Neste contexto, entende a relatora que o debate em torno dos projectos de lei em apreciação não pode escamotear aquilo que foi a discussão parlamentar ocorrida aquando da aprovação do artigo 9.º da Lei do Orçamento do Estado para 2003 e, a fortiori, tão pouco pode ignorar as dúvidas de (in)constitucionalidade e de (i)legalidade suscitadas pelo Sr. Presidente da República, bem como, o conteúdo do Acórdão do Tribunal Constitucional, relativamente a tais normas.
Importa, pois, ter presente que as matérias objecto dos projectos de lei em apreciação (alteração ao Estatuto da Aposentação), devem forçosamente ser analisadas à luz do enquadramento jurídico previsto na Lei n.º 23/98, de 26 de Maio, que estabelece o regime de negociação colectiva e de participação dos trabalhadores em regime de direito público, assim como dos princípios constitucionais que reconhecem às associações sindicais o direito de exercício de negociação colectiva.
Em suma, até por razões que se prendem com as vicissitudes ocorridas em torno da aprovação do artigo 9.º da Lei n.º 32-B/2002, de 30 de Dezembro, afigura-se desejável e imperioso equacionar se as matérias agora constantes da iniciativa legislativa vertente são ou não subsumíveis no conceito legal de matérias de negociação colectiva, dependendo daí, a sua conformidade legal e constitucional.
Como é consabido, a Constituição da República Portuguesa reconhece expressamente às associações sindicais, no seu artigo 56.º, n.º 3, o direito de contratação colectiva, o qual é assegurado nos termos da lei.
No que respeita aos trabalhadores da Administração Pública contratados ao abrigo do regime jurídico do contrato individual de trabalho, o exercício do direito de negociação colectiva foi regulado através do Decreto-Lei n.º 519-C1/79, de 29 de Dezembro.
No que especificamente se refere à Administração Pública, o direito de negociação colectiva e de participação dos trabalhadores em regime de direito público, encontra-se densificado na Lei n.º 23/98, de 26 de Maio.

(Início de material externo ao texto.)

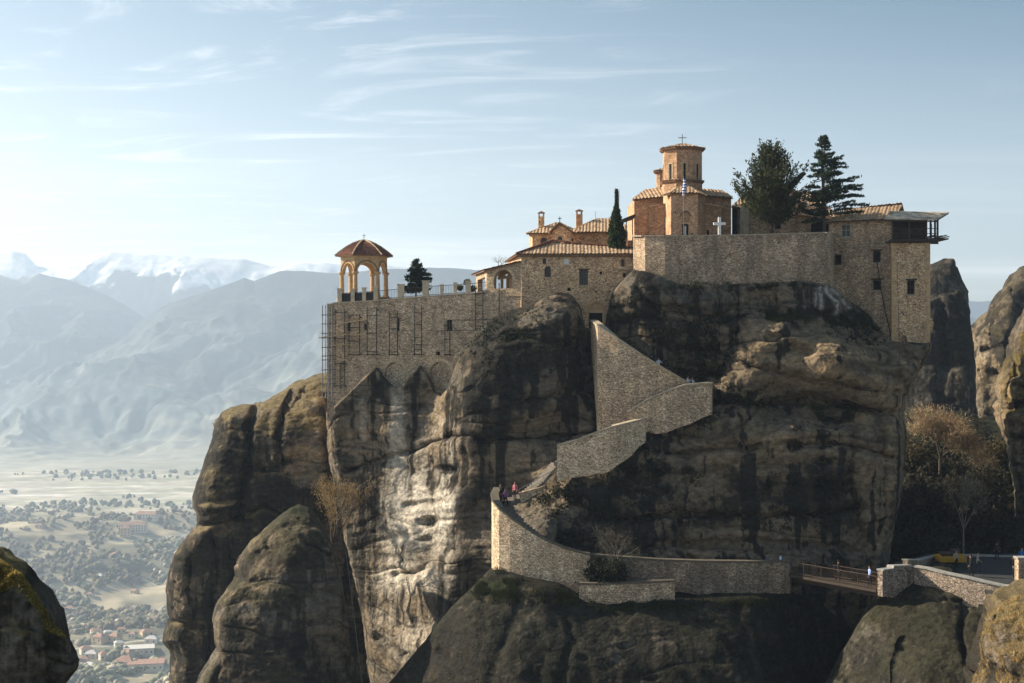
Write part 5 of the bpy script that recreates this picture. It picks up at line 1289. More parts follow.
# ---- scaffolding
def frame(pl, x0, x1, y0, y1, levels, mat='iron', off=.45, r=.045):
    m_ = MB(); a, b = pl.sz(x0, y0)[0], pl.sz(x1, y0)[0]; z1, z0 = pl.sz(x0, y0)[1], pl.sz(x0, y1)[1]
    for s_ in (a, b):
        m_.tube(pl.pt((s_, z0), off), pl.pt((s_, z1), off), r, n=6)
        m_.tube(pl.pt((s_, z1 - .3), off), pl.pt((s_, z1 - .3), 0), r, n=5); m_.tube(pl.pt((s_, z0 + .1), off), pl.pt((s_, z0 + .1), 0), r, n=5)
    for f_ in levels: z_ = z0 + (z1 - z0) * f_; m_.tube(pl.pt((a - .1, z_), off), pl.pt((b + .1, z_), off), r * .9, n=5)
    return m_
defs = [(351, 361.5, 314.5, 355.5, (0.02, .35, .68, .98), 'black scaffold frame on the terrace wall, second from its left corner'),
        (369, 378.5, 307, 355.5, (.02, .08, .46, .82), 'black scaffold frame on the terrace wall below the fourth railing post'),
        (391.3, 399.3, 311, 355.5, (.02, .08, .6, .86), 'black scaffold frame over the slit window, above the left blind arch'),
        (416.3, 423.3, 306, 355.5, (.02, .12, .22, .36, .62, .86), 'ladder like scaffold frame right of the left blind arch'),
        (337, 346.6, 309, 387, (.02, .3, .62, .95), 'tall black scaffold frame at the left corner of the terrace wall'),
        (446.5, 451.5, 322, 356, (.05, .5, .9), 'narrow scaffold frame round the small arched window'),
        (477, 484.5, 290, 330, (.1, .4, .62, .9), 'scaffold frame below the loggia, right of the railing')]
for x0, x1, y0, y1, lv, lab in defs:
    o = frame(tw, x0, x1, y0, y1, lv).build('scaffold', M['iron'], loc=tw.at((x0 + x1) / 2, y1, .45)); tag(o, lab, 'scaffold', 'scaffold frames on the terrace wall')
mb = MB(); mb.tube(tw.at(500.5, 283, .4), tw.at(500.5, 322, .4), .045); mb.tube(tw.at(450, 320, .4), tw.at(500.5, 320, .4), .035); mb.tube(tw.at(430, 331, .4), tw.at(484, 330, .4), .03); mb.tube(tw.at(400, 322, .4), tw.at(416, 316, .4), .03)
o = mb.build('scaffold', M['iron'], loc=tw.at(500.5, 322, .4)); tag(o, 'long horizontal and upright scaffold poles linking the frames under the loggia', 'scaffold')
t = thing('scaffold_tower', 'tall scaffold tower hanging on the outer left corner of the terrace wall', 'scaffold', W(328, 400, 144.6))
stp = [(322.4, 144.6), (325.5, 147.4), (328.4, 144.1), (332.2, 143.9)]
for x, Y_ in stp:
    mb = MB(); mb.tube(W(x, 398, Y_), W(x, 304 + (x % 3), Y_), .05, n=6); mb.build('pole', M['steel'], t)
mb = MB()
for y_ in (315, 324, 333.5, 338, 347.5, 356, 360, 370, 379, 384, 393):
    mb.tube(W(321.5, y_, 144.5), W(336, y_ - .4, 144.1), .04, n=5); mb.tube(W(322.4, y_, 144.6), W(325.5, y_, 147.4), .04, n=5)
mb.build('ledger_tubes', M['iron'], t)
for x0, y0, x1, y1 in ((322, 337.8, 350, 334), (336, 345.3, 352, 344.5), (341, 323.8, 370, 319.5), (352, 334.4, 370, 334.9), (334, 360.3, 350, 359.5)):
    mb = MB(); mb.beam(tw.at(x0, y0, .6), tw.at(x1, y1, .6), .3, .09, up=(0, 0, 1)); o = mb.build('scaffold_board', M['board'], t)
mb = MB(); mb.tube(W(334.8, 398, 143.6), W(336, 470, 143.2), .035); mb.path([W(336, 470, 143.2), W(337.5, 560, 137), W(338, 690, 130.5)], .03)
o = mb.build('hanging_cable', M['iron'], loc=W(336, 470, 146)); tag(o, 'dark cable hanging from the scaffold tower down the gully', 'cable')
mb = MB(); mb.path([W(345, 545, 145), W(352, 600, 144), W(362, 683, 143)], .025)
o = mb.build('hanging_cable', M['steel'], loc=W(350, 600, 144)); tag(o, 'pale thin cable hanging in the dark gully beside the boulder', 'cable')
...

O citado diploma legal, estabelece expressamente (cfr. n.os 1 e 2 do artigo 5.º) o direito de negociação colectiva dos trabalhadores da Administração Pública, relativamente ao seu estatuto, definindo a negociação colectiva como "(…) a negociação efectuada entre as associações sindicais e a Administração das matérias relativas àquele estatuto, com vista à obtenção de um acordo", sendo que nas situações de negociação colectiva que revistam carácter geral, o interlocutor pela Administração é o Governo (cfr. n.º 1 do artigo 14.º).

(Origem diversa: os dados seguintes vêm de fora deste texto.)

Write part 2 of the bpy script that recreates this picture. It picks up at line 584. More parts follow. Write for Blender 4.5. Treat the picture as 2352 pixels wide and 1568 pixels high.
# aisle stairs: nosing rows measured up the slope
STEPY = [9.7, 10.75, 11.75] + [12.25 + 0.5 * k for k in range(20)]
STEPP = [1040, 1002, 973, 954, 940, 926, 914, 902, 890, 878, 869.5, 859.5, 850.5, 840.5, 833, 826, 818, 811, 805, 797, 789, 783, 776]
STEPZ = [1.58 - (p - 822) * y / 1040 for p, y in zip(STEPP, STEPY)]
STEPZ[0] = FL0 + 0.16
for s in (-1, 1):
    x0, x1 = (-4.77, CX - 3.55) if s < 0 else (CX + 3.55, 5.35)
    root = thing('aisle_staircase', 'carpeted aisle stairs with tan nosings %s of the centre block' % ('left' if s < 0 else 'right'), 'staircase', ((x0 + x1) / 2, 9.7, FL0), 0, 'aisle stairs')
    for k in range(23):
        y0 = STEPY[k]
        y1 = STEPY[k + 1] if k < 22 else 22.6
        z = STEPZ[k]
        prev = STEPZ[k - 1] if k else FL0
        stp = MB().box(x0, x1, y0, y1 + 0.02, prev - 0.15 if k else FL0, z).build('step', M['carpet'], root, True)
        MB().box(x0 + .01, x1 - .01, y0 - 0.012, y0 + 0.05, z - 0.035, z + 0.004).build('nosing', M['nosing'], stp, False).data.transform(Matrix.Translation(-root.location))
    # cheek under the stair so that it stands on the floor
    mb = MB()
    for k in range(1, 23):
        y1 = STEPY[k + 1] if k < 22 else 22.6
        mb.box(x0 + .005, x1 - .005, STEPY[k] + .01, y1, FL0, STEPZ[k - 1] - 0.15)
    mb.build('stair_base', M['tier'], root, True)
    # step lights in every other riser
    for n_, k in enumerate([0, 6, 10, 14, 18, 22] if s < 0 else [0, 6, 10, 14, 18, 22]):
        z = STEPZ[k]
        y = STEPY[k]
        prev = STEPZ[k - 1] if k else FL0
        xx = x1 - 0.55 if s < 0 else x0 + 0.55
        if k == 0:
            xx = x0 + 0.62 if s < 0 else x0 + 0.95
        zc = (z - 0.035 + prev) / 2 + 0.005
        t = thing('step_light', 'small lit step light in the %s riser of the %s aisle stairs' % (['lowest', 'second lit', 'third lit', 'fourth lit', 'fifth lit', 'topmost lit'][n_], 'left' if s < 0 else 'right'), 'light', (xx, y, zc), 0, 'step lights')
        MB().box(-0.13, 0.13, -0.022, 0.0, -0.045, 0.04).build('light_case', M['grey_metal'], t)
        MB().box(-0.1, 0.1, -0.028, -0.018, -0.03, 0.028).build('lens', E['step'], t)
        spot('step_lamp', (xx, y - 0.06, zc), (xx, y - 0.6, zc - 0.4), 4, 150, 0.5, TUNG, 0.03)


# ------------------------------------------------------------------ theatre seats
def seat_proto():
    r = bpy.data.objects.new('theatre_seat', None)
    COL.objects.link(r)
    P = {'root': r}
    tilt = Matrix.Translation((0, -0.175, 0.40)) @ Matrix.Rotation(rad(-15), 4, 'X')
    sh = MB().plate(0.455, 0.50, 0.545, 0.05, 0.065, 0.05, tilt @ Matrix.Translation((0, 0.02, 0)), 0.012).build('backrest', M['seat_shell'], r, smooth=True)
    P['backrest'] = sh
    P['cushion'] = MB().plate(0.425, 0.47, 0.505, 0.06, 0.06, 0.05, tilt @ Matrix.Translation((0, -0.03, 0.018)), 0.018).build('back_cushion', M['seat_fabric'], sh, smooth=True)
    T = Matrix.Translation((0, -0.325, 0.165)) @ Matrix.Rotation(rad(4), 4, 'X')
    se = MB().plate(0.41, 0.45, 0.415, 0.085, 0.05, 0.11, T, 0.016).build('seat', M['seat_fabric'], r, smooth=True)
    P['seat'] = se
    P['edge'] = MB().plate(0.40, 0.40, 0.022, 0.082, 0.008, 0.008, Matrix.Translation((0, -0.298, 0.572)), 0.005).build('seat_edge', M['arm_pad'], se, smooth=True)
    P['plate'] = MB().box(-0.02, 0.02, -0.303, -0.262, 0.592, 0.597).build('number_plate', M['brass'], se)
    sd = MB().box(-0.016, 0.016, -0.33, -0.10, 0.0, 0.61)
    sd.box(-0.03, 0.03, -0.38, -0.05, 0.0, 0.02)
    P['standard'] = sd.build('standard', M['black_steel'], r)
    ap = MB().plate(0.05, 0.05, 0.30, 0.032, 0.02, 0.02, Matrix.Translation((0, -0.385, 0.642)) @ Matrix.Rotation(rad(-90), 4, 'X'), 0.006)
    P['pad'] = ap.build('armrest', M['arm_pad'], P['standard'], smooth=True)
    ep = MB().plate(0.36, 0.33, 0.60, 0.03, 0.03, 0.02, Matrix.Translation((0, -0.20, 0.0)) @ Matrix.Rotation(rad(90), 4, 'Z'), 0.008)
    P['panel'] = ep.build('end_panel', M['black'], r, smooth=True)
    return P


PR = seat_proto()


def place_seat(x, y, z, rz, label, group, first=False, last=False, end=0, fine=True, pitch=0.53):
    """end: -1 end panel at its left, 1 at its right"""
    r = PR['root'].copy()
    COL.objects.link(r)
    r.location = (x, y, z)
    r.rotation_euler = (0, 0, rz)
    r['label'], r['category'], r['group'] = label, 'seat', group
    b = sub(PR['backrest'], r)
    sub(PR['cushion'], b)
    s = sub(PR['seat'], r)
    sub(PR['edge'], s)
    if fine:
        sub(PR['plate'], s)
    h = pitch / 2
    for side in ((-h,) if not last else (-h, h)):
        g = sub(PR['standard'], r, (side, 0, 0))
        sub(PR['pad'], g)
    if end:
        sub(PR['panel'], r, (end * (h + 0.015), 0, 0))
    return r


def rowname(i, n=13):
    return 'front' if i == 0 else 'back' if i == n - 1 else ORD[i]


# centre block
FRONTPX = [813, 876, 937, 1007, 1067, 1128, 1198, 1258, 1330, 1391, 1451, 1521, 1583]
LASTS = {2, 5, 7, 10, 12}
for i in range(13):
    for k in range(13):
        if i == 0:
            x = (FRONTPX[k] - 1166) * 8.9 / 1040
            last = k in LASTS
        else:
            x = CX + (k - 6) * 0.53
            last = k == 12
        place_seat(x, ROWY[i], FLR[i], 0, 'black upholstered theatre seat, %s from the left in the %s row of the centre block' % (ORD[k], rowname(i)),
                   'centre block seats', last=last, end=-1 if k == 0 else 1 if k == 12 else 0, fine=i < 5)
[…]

O referido diploma, consagra de forma taxativa as matérias objecto de negociação colectiva, definindo como tal, designadamente, as matérias relativas à fixação ou alteração "das pensões de aposentação ou de reforma" [cfr. alínea b) do artigo 6.º].
Nos termos do já aludido diploma (cfr. artigo 7.º), a negociação colectiva deve iniciar-se a partir de 1 de Setembro de modo a poder estar concluída tendencialmente antes da votação final global da proposta de Orçamento do Estado, tomando o Governo a decisão que entender adequada, caso não tenha sido obtido qualquer acordo (cfr. n.º 5 do artigo 9.º).

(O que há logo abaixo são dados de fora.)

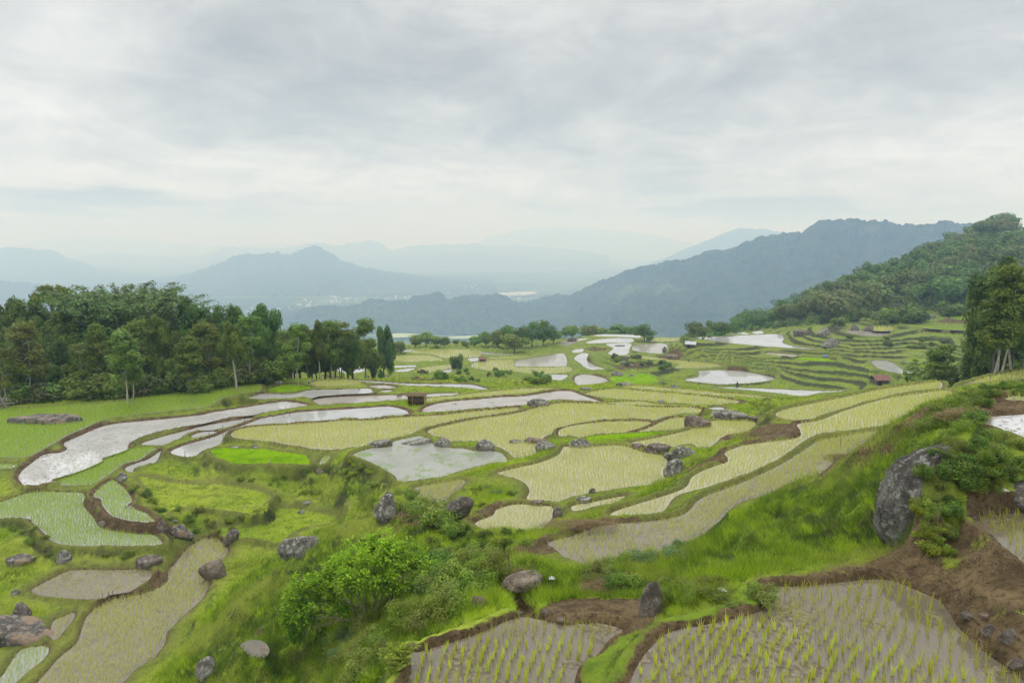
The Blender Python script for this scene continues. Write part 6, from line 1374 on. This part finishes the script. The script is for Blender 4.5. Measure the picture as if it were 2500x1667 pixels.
# ------------------------------------------------------------------ the farmer on the far bund
def person():
    x, y, z = hit(1799.5, 948.5); z = float(Hxy(x, y)); S_ = 1.68
    def skin(name, verts, edges, rad, mat, parent, root_i=0):
        me = bpy.data.meshes.new(name); me.from_pydata(verts, edges, []); o = bpy.data.objects.new(name, me); COL.objects.link(o); me.materials.append(mat)
        if parent: o.parent = parent
        m = o.modifiers.new("skin", 'SKIN'); m.use_smooth_shade = True; sv = me.skin_vertices[0].data
        for i, r in enumerate(rad): sv[i].radius = (r, r)
        sv[root_i].use_root = True; s = o.modifiers.new("sub", 'SUBSURF'); s.levels = 1; s.render_levels = 2; return o
    vs = [(0, 0, .95), (0, .03, 1.15), (0, .02, 1.38), (0, -.01, 1.48), (0, -.05, 1.60), (0, -.06, 1.70), (.17, 0, 1.40), (.24, -.06, 1.14), (.20, -.24, .98), (-.17, 0, 1.40), (-.23, .03, 1.12), (-.24, -.10, .90), (.09, 0, .92), (.11, -.12, .50), (.11, .02, .08), (.11, -.12, .02), (-.09, 0, .92), (-.10, .06, .50), (-.10, .24, .10), (-.10, .12, .03)]
    ed = [(0, 1), (1, 2), (2, 3), (3, 4), (4, 5), (2, 6), (6, 7), (7, 8), (2, 9), (9, 10), (10, 11), (0, 12), (12, 13), (13, 14), (14, 15), (0, 16), (16, 17), (17, 18), (18, 19)]
    ra = [.13, .12, .14, .055, .09, .075, .06, .042, .03, .06, .042, .03, .09, .06, .04, .035, .09, .06, .04, .035]
    body = skin("person", vs, ed, ra, mat_plain("skin", (.20, .11, .07), (.24, .14, .09), 3), None); body.location = (x, y, z); tag(body, "farmer in dark clothes and hat walking along the far bund by the pale ponds", "person")
    skin("shirt", [vs[i] for i in (0, 1, 2, 6, 7, 9, 10)], [(0, 1), (1, 2), (2, 3), (3, 4), (2, 5), (5, 6)], [.15, .14, .16, .075, .055, .075, .055], mat_plain("dark cloth", (.02, .025, .04), (.035, .04, .06), 4), body)
    skin("trousers", [vs[i] for i in (0, 12, 13, 14, 16, 17, 18)], [(0, 1), (1, 2), (2, 3), (0, 4), (4, 5), (5, 6)], [.15, .10, .08, .055, .10, .08, .055], mat_plain("dark trousers", (.02, .02, .022), (.04, .04, .045), 4), body)
    bm = bmesh.new(); bmesh.ops.create_cone(bm, cap_ends=True, segments=20, radius1=.2, radius2=.03, depth=.12, matrix=Matrix.Translation((0, -.06, 1.76))); bobj("hat", bm, M_THATCH, body)
person()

Por último, de sublinhar igualmente que a mesma Lei [cfr. alínea d) do n.º 1 do artigo 10.º], confere aos trabalhadores da Administração Pública o direito de participação, a exercer através das suas associações sindicais, nomeadamente no que concerne a alterações ao Estatuto de Aposentação.
Significa, pois, de jure condito que as normas constantes do projecto n.º 362/IX, quer as que se reportam ao Estatuto de Aposentação, quer as que se reportam ao regime de antecipação da aposentação, uma vez que versam sobre a fixação/alteração do método do cálculo das pensões de aposentação dos trabalhadores da Administração Pública e, nessa medida, conduzem a uma modificação do montante das pensões, integram o conceito de matérias de negociação colectiva, nos termos e para os efeitos previstos na Lei n.º 23/98, de 26 de Maio.
Assim, é forçoso concluir que tais matérias têm de ser prévia e obrigatoriamente objecto de negociação colectiva a exercer entre o Governo e as associações sindicais. Em consequência, dado que tal negociação não se verificou no caso vertente e que a Assembleia da República nunca poderia suprir tal omissão porque não dispõe de legitimidade jurídico-legal para, em representação da Administração Pública ou do Governo, exercer a negociação colectiva (cfr. artigo 182.º da CRP e 14.º da Lei n.º 23/98, de 26 de Maio), não pode o Parlamento aprovar as iniciativas legislativas em questão, sob pena de colocar em crise as normas contidas no n.º 3 do artigo 56.º da Constituição da República Portuguesa e da Lei n.º 23/98, de 26 de Maio, diploma legal de valor reforçado.
Em suma, salvo melhor entendimento, as normas constantes da iniciativa legislativa em apreço parecem encontrar-se feridas de ilegalidade e inconstitucionalidade, por violação de normas e princípios legais e constitucionais que garantem o direito de negociação colectiva às associações sindicais representativas dos trabalhadores da Administração Pública.